Sunday, February 22, 2009
Vatican education prefect defends Catholic school funding
Public funding of Catholic schools is a question of “distributive justice”, reasons the Prefect of the Congregation for Catholic Education. Cardinal Zenon Grocholewski made the case for government subsidies or vouchers at the Acton Institute-sponsored conference “State Financing of Catholic Schools”, held February 16th at Rome's Pontifical Antonianum University.
"This is based on law if we universally uphold several international resolutions that recognize the fundamental right of parents to determine the education of their children. … This means that they are entitled to choose between schools. But if you must pay at one school and not at another, then the choice is not free."

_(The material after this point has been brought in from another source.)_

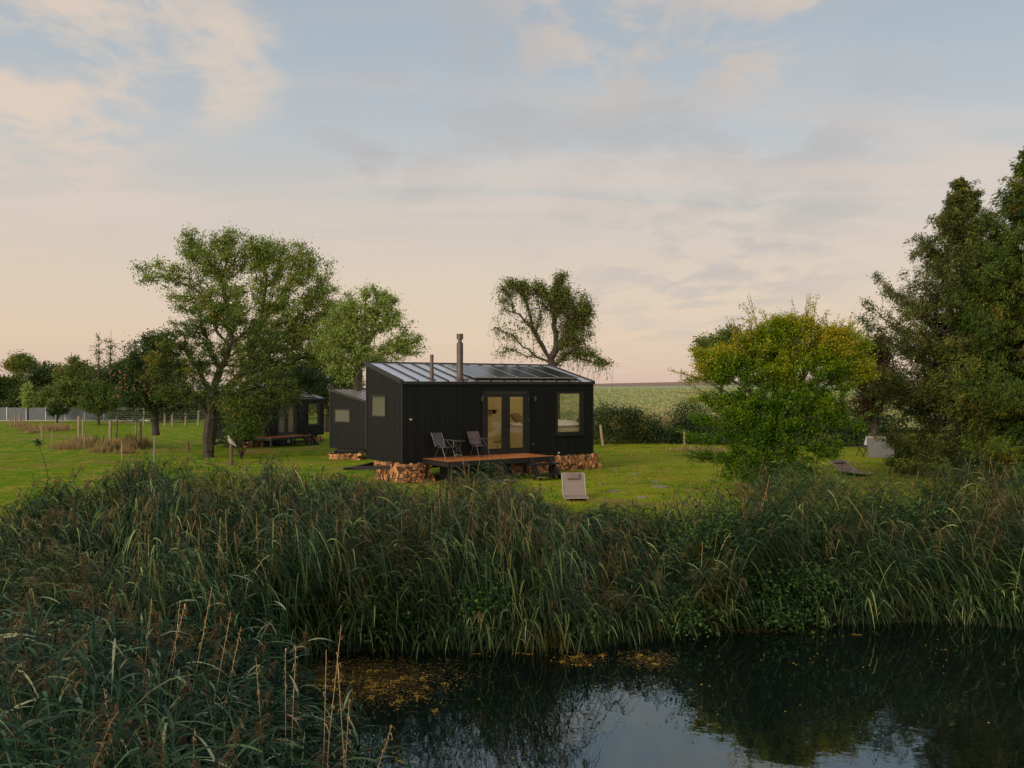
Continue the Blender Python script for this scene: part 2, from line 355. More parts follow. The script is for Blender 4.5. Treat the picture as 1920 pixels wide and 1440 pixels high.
def reed_bed(x, y, H, lean, nl, leafL, leafW, wind, spread, plume_p, green, plume, dry, stem_w=.006, nseg=4, plumeL=.22, droop=(.35, .95), low=.12):
    n = len(x); z0 = gz(x, y)
    base = np.stack([x, y, z0], 1)
    # stems bend over: three chained straight pieces
    T = [base]
    for k in range(1, 5):
        t = k/4
        T.append(base + np.stack([lean[:, 0]*t**2, lean[:, 1]*t**2, H*t], 1))
    for a, b in zip(T[:-1], T[1:]): green.tubes(a, b, stem_w*.8, stem_w*.6, 3, .25+.2*RNG.random(n))
    T = np.stack(T, 1)
    def on_stem(i, t):
        f = np.clip(t*4, 0, 3.999); k = f.astype(int); w_ = (f-k)[:, None]
        return T[i, k]*(1-w_)+T[i, k+1]*w_
    i = np.repeat(np.arange(n), nl); m = len(i)
    t = RNG.uniform(low, 1, m); P = on_stem(i, t)
    stem_tone = RNG.normal(0, .12, n)
    az = wind + (.75*lump(x, y, .8, 1.7))[i] + RNG.normal(0, spread, m) + np.where(RNG.random(m) < .22, math.pi, 0)
    el = RNG.normal(.55, .32, m)
    D = np.stack([np.cos(az)*np.cos(el), np.sin(az)*np.cos(el), np.sin(el)], 1)
    L = RNG.uniform(*leafL, m)*(1-.35*np.abs(t-.6)); W = RNG.uniform(*leafW, m)
    green.strips(P, D, L, W, RNG.uniform(*droop, m), nseg, np.clip(.42+stem_tone[i]+np.abs(RNG.normal(0, .30, m))*np.where(RNG.random(m) < .5, -1, 1), 0, 1), twist=RNG.normal(0, .5, m))
    pi_ = np.where(RNG.random(n) < plume_p)[0]
    for i_ in [pi_]:
        k = np.repeat(i_, 26); m = len(k)
        if m == 0: break
        t = RNG.uniform(.9, 1.0, m); P = on_stem(k, t)+np.stack([np.zeros(m), np.zeros(m), (t-.9)*.8], 1)
        az = wind+(.75*lump(x, y, .8, 1.7))[k]+RNG.normal(0, .5, m); el = RNG.normal(.7, .45, m)
        D = np.stack([np.cos(az)*np.cos(el), np.sin(az)*np.cos(el), np.sin(el)], 1)
        plume.strips(P, D, RNG.uniform(.4, 1, m)*plumeL, RNG.uniform(.006, .014, m), RNG.uniform(.7, 1.3, m), 3, RNG.random(m), prof=lambda t: .5+.5*(1-t))
reed_green = leafmat('reed_green', [srgb(16, 32, 18), srgb(30, 52, 30), srgb(48, 74, 42), srgb(80, 104, 58), srgb(142, 154, 98)], trans=.25, rough=.45, spec=.22,  # palest tint also stands in for sky-lit highlights on the blades
                     patch=srgb(92, 84, 40), pscale=.6, pth=(.53, .74))
reed_plume = leafmat('reed_plume', [srgb(66, 54, 36), srgb(104, 86, 56), srgb(142, 120, 84)], trans=.3, rough=.8)
reed_dry = leafmat('reed_dry', [srgb(120, 96, 64), srgb(168, 142, 100), srgb(196, 176, 138)], trans=.2, rough=.7)
reed_near_green = leafmat('near_reed_green', [srgb(12, 30, 20), srgb(22, 48, 32), srgb(36, 68, 44), srgb(68, 98, 66), srgb(150, 160, 126)], trans=.25, spec=.2, rough=.45)
gb = MB(); pb = MB(); db = MB()
# far bank
x, y, d = scatter(20000, -15, 15, 13.5, 24.5, .02, 7.2)
keep = (y > 15.2) | (x < -4.5)
x, y, d = x[keep], y[keep], d[keep]
yb = 22.9+.5*np.sin(x*1.3)+.35*np.sin(x*3.1+1)
dens = np.clip((yb-y)/1.2, 0, 1); keep = RNG.random(len(x)) < dens*.95
x, y, d = x[keep], y[keep], d[keep]
lm = lump(x, y, 1.15, .4); keep = RNG.random(len(x)) < .62+.5*lm; x, y, d, lm = x[keep], y[keep], d[keep], lm[keep]
H = (reed_top(x, y, d)-gz(x, y))*(RNG.uniform(.70, 1.08, len(x))+.13*lm)+.08; H = np.clip(H, .35, 2.7)
edge = 1-np.clip(d/2.2, 0, 1)
lq = lump(x, y, .7, 2.9); lean = np.stack([(.32+.34*lq+RNG.normal(0, .13, len(x)))*H, (-.14-.45*edge+.16*lump(x, y, .9, 5)+RNG.normal(0, .11, len(x)))*H], 1)
reed_bed(x, y, H, lean, 13, (.38, .78), (.014, .033), -.45, .5, .14, gb, pb, db, droop=(.8, 1.7), nseg=5, stem_w=.0045)
# skirt of leaning stems at the water's edge, tips almost in the water
x, y, d = scatter(5200, -5, 13, 15.4, 19.6, .02, .9)
keep = (y > 15.9); x, y, d = x[keep], y[keep], d[keep]
cl_ = .5+.5*np.sin(x*1.9+1.2*np.sin(x*.83+2)+.6); keep = RNG.random(len(x)) < .6+.4*cl_; x, y, d, cl_ = x[keep], y[keep], d[keep], cl_[keep]
H = RNG.uniform(.35, 1.0, len(x))*(.6+.6*cl_); lean = np.stack([RNG.normal(.15, .3, len(x)), RNG.uniform(-1.15, -.1, len(x))*(.35+.95*cl_)], 1)
reed_bed(x, y, H, lean, 8, (.32, .6), (.020, .036), -1.2, .8, .02, gb, pb, db, droop=(.7, 1.5), low=.1)
x, y, d = scatter(9000, -5, 16, 15.4, 20, .0, .8); keep = y > 15.9; x, y = x[keep], y[keep]; n = len(x); P = np.stack([x, y, gz(x, y)], 1)
gb.strips(P, np.stack([RNG.normal(.15, .5, n), RNG.normal(-.6, .5, n), np.ones(n)], 1), RNG.uniform(.25, .65, n), RNG.uniform(.012, .026, n), RNG.uniform(.6, 1.3, n), 4, RNG.random(n)*.55)
# dry stalks in the far bed
x, y, d = scatter(1500, -13, 13, 15.5, 23, .3, 7); n = len(x); H = np.clip((reed_top(x, y, d)-gz(x, y))*RNG.uniform(.8, 1.1, n), .4, 2.6)
B = np.stack([x, y, gz(x, y)], 1); Tt = B+np.stack([RNG.normal(.15, .3, n), RNG.normal(-.3, .3, n), H], 1)
keep = RNG.random(n) < .35; db.tubes(B[keep], Tt[keep], .007, .004, 3, RNG.random(keep.sum())*.6)
tag(gb.build('reeds', reed_green), 'dense bed of long green reeds along the far bank below the black cabin', 'reeds', kind='stuff')
tag(pb.build('reed_plumes', reed_plume), 'brown feathery seed heads among the far bank reeds', 'reed plumes', kind='stuff')
tag(db.build('dry_reed_stalks', reed_dry), 'thin dry stalks leaning in the far bank reeds', 'reed stalks', kind='stuff')
# near bank, left corner
gb = MB(); pb = MB(); db = MB()
x, y, d = scatter(3700, -9.5, 1.2, 5.2, 15.6, .02, 30)
keep = (x < 0.2) & (RNG.random(len(x)) < np.where(d < .8, .55, .95)*np.where(y < 6.5, .6, 1)); x, y, d = x[keep], y[keep], d[keep]
p = 960+x/y*F
ytop = np.interp(p, [-200, 0, 180, 300, 420, 520, 620, 720, 800], [1085, 1100, 1110, 1165, 1230, 1290, 1360, 1430, 1500])
yr = ytop + np.clip((10.8-y), 0, 8)*36
Ht = CZ-(yr-HY)/F*y - gz(x, y)
fade = np.clip((y-10.5)/3.5, 0, 1); Hfar = reed_top(x, np.maximum(y, 16.3), d)-gz(x, y)-.2
H = Ht*(1-fade)+Hfar*fade*.8; H = np.clip(H*RNG.uniform(.6, 1.04, len(x)), .3, 2.5)
lean = np.stack([RNG.normal(-.02, .12, len(x))*H, RNG.normal(0, .1, len(x))*H], 1)
reed_bed(x, y, H, lean, 10, (.40, .80), (.018, .034), math.pi-.1, .7, .16, gb, pb, db, stem_w=.006, nseg=5, droop=(.3, .95), low=.15, plumeL=.26)
# tall blades among them
sx = np.array([(268, 1105, 10.5), (500, 1180, 9.5), (430, 1200, 9.8), (395, 1140, 9.6), (300, 1190, 9)]);
for a, b, Z in sx:
    t_ = at(a, b, Z); g_ = gz1(t_[0], Z)
    P = np.array([[t_[0]-.12, Z, t_[2]-.9]]*3); D = np.array([[.12, 0, 1], [-.25, .1, 1], [.35, -.1, 1]]); gb.strips(P, D, [.92, .7, .6], .045, [.02, .25, .3], 6, np.array([.45, .5, .6]))
tag(gb.build('near_reeds', reed_near_green), 'broad bladed green reeds filling the near bank corner', 'reeds', kind='stuff')
tag(pb.build('near_reed_plumes', reed_plume), 'brown drooping seed heads among the near bank reeds', 'reed plumes', kind='stuff')
# pale dry stalks, each one countable
DRY = [(348, 1130, 300, 1300, 10), (285, 1120, 275, 1260, 10), (398, 1100, 355, 1300, 10), (338, 1125, 325, 1290, 10.2), (433, 1148, 400, 1300, 10), (452, 1175, 425, 1330, 9.6), (535, 1215, 530, 1400, 9.4),
       (555, 1212, 552, 1420, 9.3), (612, 1218, 600, 1440, 9), (640, 1172, 618, 1440, 9), (632, 1225, 640, 1440, 8.9), (480, 1235, 500, 1420, 9.2), (365, 1365, 355, 1500, 7.6), (95, 1365, 130, 1500, 7.4),
       (195, 1290, 215, 1460, 8), (158, 1405, 150, 1520, 7.2), (655, 1310, 640, 1470, 8.6), (735, 1360, 700, 1480, 8.6), (25, 1290, 45, 1450, 8.2)]
for k, (a, b, a2, b2, Z) in enumerate(DRY):
    top = at(a, b, Z); bot = at(a2, b2, Z+.1); g = gz1(bot[0], bot[1]); dirn = bot-top
    bot = top+dirn*max(1, (top[2]-max(g, WZ)+.03)/max(top[2]-bot[2], .1))
    m = MB(); mid = (top+bot)/2+np.array([.03*(-1)**k, 0, 0]); q = [bot, mid, top]
    m.path(q, [.006, .005, .003], 5, .6)
    nn = 16; t = RNG.uniform(.72, 1, nn); P = mid+(top-mid)*((t-.5)/.5)[:, None]
    az = RNG.uniform(0, 6.28, nn); D = np.stack([np.cos(az)*.45+.15, np.sin(az)*.4, RNG.uniform(.5, 1.2, nn)], 1)
    m.strips(P, D, RNG.uniform(.05, .13, nn), .010, RNG.uniform(.4, 1.6, nn), 3, RNG.random(nn))
    lf = RNG.random(3); P = bot+(top-bot)*(.3+.4*lf)[:, None]; az = RNG.uniform(0, 6.28, 3)
    m.strips(P, np.stack([np.cos(az), np.sin(az), np.full(3, .8)], 1), RNG.uniform(.15, .3, 3), .018, 1.1, 5, RNG.random(3))
    tag(m.build('reed_stalk', reed_dry), 'thin pale dry reed stalk with a wispy seed head rising from the near bank reeds', 'reed stalk', 'dry reed stalks on the near bank')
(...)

The Cardinal also commented on the recent elimination of Catholic and Protestant religion courses in Quebec, Canada. This past September, all public and private schools were required to replace these courses with an Ethics and Religious Culture curriculum that taught all religions, as well as secular ethics.

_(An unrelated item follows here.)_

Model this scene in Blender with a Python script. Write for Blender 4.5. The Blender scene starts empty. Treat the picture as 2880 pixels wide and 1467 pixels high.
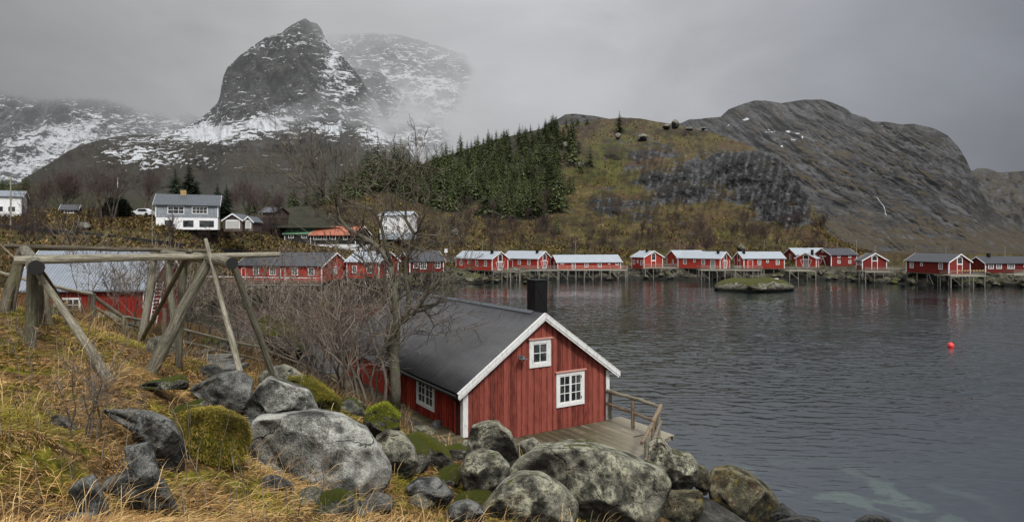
import bpy, math, random, time
import numpy as np
from mathutils import Vector
random.seed(7); RS = np.random.RandomState(11)
T0 = time.time()
scene = bpy.context.scene
COL = scene.collection
F = 1806.0; CX = 1440.0; HY = 680.0; HC = 9.5

def W3(px, py, d):
    return np.array([(px - CX) * d / F, d, HC - (py - HY) * d / F])

# ------------------------------------------------------------------ noise
_perm = np.random.RandomState(3).permutation(256); _perm = np.concatenate([_perm, _perm, _perm])
_g = np.random.RandomState(4).normal(size=(256, 3)); _g /= np.linalg.norm(_g, axis=1)[:, None]
def perlin(p):
    p = np.asarray(p, float); i = np.floor(p).astype(int); f = p - i; i &= 255
    w = f * f * f * (f * (f * 6 - 15) + 10); out = 0
    for dx in (0, 1):
        for dy in (0, 1):
            for dz in (0, 1):
                h = _perm[_perm[_perm[i[:, 0] + dx & 255] + i[:, 1] + dy & 255] + i[:, 2] + dz & 255] & 255
                g = _g[h]; r = f - np.array([dx, dy, dz])
                n = (g * r).sum(1)
                ww = (w[:, 0] if dx else 1 - w[:, 0]) * (w[:, 1] if dy else 1 - w[:, 1]) * (w[:, 2] if dz else 1 - w[:, 2])
                out = out + n * ww
    return out * 1.5
def fbm(p, octv=5, gain=.5, lac=2.03, ridge=False):
    p = np.asarray(p, float); a = 1.; s = 0.; t = 0.
    for k in range(octv):
        n = perlin(p + 17.3 * k)
        if ridge: n = 1 - 2 * np.abs(n)
        s = s + a * n; t += a; a *= gain; p = p * lac
    return s / t
def sstep(a, b, x):
    t = np.clip((x - a) / (b - a), 0, 1); return t * t * (3 - 2 * t)

# ------------------------------------------------------------------ object helpers
def link(o, parent=None):
    COL.objects.link(o)
    if parent is not None: o.parent = parent
    return o
LOC = {}
def tag(o, label=None, cat=None, group=None, kind=None):
    if label: o['label'] = label
    if cat: o['category'] = cat
    if group: o['group'] = group
    if kind: o['kind'] = kind
    return o
def thing(name, label, cat, loc, group=None, kind=None):
    o = bpy.data.objects.new(name, None); o.empty_display_size = .2
    o.location = tuple(loc); link(o); LOC[o] = np.array(loc, float)
    return tag(o, label, cat, group, kind)
def mesh_obj(name, V, Fs, mat, parent=None, loc=None, smooth=False, attrs=None):
    """V in world coordinates; stored relative to the thing's base"""
    V = np.asarray(V, float).reshape(-1, 3)
    if parent is not None: base = LOC[parent]
    else: base = np.array(loc if loc is not None else (0, 0, 0), float)
    me = bpy.data.meshes.new(name)
    Vr = V - base
    if isinstance(Fs, np.ndarray):
        n, k = Fs.shape
        me.vertices.add(len(Vr)); me.vertices.foreach_set('co', Vr.ravel().astype(np.float32))
        me.loops.add(n * k); me.loops.foreach_set('vertex_index', Fs.ravel().astype(np.int32))
        me.polygons.add(n); me.polygons.foreach_set('loop_start', np.arange(0, n * k, k, dtype=np.int32))
        me.polygons.foreach_set('loop_total', np.full(n, k, dtype=np.int32))
        me.update(calc_edges=True)
    else:
        me.from_pydata(Vr.tolist(), [], Fs); me.update()
    if smooth: me.polygons.foreach_set('use_smooth', np.ones(len(me.polygons), dtype=bool))
    for k, a in (attrs or {}).items():
        a = np.asarray(a, np.float32)
        if a.ndim == 1:
            at = me.attributes.new(k, 'FLOAT', 'POINT'); at.data.foreach_set('value', a)
        else:
            at = me.attributes.new(k, 'FLOAT_VECTOR', 'POINT'); at.data.foreach_set('vector', a.ravel())
    if mat is not None: me.materials.append(mat)
    o = bpy.data.objects.new(name, me)
    if parent is None: o.location = tuple(base)
    link(o, parent); LOC[o] = base
    return o

class MB:
    def __init__(s): s.v = []; s.f = []; s.r = []; s.t = []
    def add(s, V, Fs, rnd=None, tuv=None):
        b = len(s.v); V = [tuple(x) for x in V]
        s.v += V; s.f += [tuple(i + b for i in f) for f in Fs]
        r = random.random() if rnd is None else rnd
        s.r += [r] * len(V)
        s.t += [tuple(x) for x in tuv] if tuv is not None else [(0, 0, 0)] * len(V)
    def hexa(s, P, rnd=None):
        P = [np.array(p, float) for p in P]
        a, b, c = P[1] - P[0], P[3] - P[0], P[4] - P[0]
        Fs = [(0, 3, 2, 1), (4, 5, 6, 7), (0, 1, 5, 4), (1, 2, 6, 5), (2, 3, 7, 6), (3, 0, 4, 7)]
        if np.dot(np.cross(a, b), c) < 0: Fs = [f[::-1] for f in Fs]
        s.add(P, Fs, rnd)
    def box(s, o, a, b, c, rnd=None):
        o, a, b, c = (np.array(x, float) for x in (o, a, b, c))
        s.hexa([o, o + a, o + a + b, o + b, o + c, o + a + c, o + a + b + c, o + b + c], rnd)
    def tube(s, pts, rad, n=6, cap=True, rnd=None, jit=0):
        P = np.array(pts, float); m = len(P)
        R = np.full(m, rad, float) if np.isscalar(rad) else np.array(rad, float)
        T = np.gradient(P, axis=0); T /= np.linalg.norm(T, axis=1)[:, None] + 1e-9
        up = np.array([0, 0, 1.]) if abs(T[0][2]) < .8 else np.array([1., 0, 0])
        A = np.cross(T, up); A /= np.linalg.norm(A, axis=1)[:, None] + 1e-9
        B = np.cross(T, A)
        th = np.arange(n) * 2 * math.pi / n
        ring = A[:, None] * np.cos(th)[None, :, None] + B[:, None] * np.sin(th)[None, :, None]
        rr = R[:, None] * (1 + (RS.uniform(-jit, jit, (m, n)) if jit else np.zeros((m, n))))
        V = (P[:, None] + ring * rr[:, :, None]).reshape(-1, 3)
        L = np.concatenate([[0], np.cumsum(np.linalg.norm(np.diff(P, axis=0), axis=1))])
        ra = float(R.mean()); off = random.random() * 50
        tuv = np.stack([np.tile(np.cos(th) * ra, m) + off, np.tile(np.sin(th) * ra, m), np.repeat(L, n)], 1)
        Fs = [(i * n + j, i * n + (j + 1) % n, (i + 1) * n + (j + 1) % n, (i + 1) * n + j) for i in range(m - 1) for j in range(n)]
        if cap: Fs += [tuple(range(n))[::-1], tuple((m - 1) * n + k for k in range(n))]
        s.add(V, Fs, rnd, tuv)
    def build(s, name, mat, parent=None, loc=None, smooth=False):
        return mesh_obj(name, s.v, s.f, mat, parent, loc, smooth, {'rnd': s.r, 'tuv': np.array(s.t)})
def pole_mb(p0, p1, r0, r1=None, n=10, bend=.02, jit=.05):
    p0, p1 = np.array(p0, float), np.array(p1, float); r1 = r1 if r1 is not None else r0
    L = np.linalg.norm(p1 - p0); k = 9; off = RS.normal(size=3) * bend * L
    pts = [p0 + (p1 - p0) * i / (k - 1) + off * math.sin(math.pi * i / (k - 1)) * .5 + RS.normal(size=3) * r0 * .08 for i in range(k)]
    m = MB(); m.tube(pts, np.linspace(r0, r1, k) * (1 + RS.uniform(-.07, .07, k)), n, True, None, jit); return m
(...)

"This is the denial of the right of the parents. Because talking about all the religions violates the right of the parents to educate their own children according to their own religion. Secondly, talking in the same way about all the religions, it is almost like an anti-Catholic education—anti-Catholic because this creates a certain relativism. Relativism—all the religions are the same and you can choose one of them like a story. So this is not an education, but anti-religious—very often anti-religious."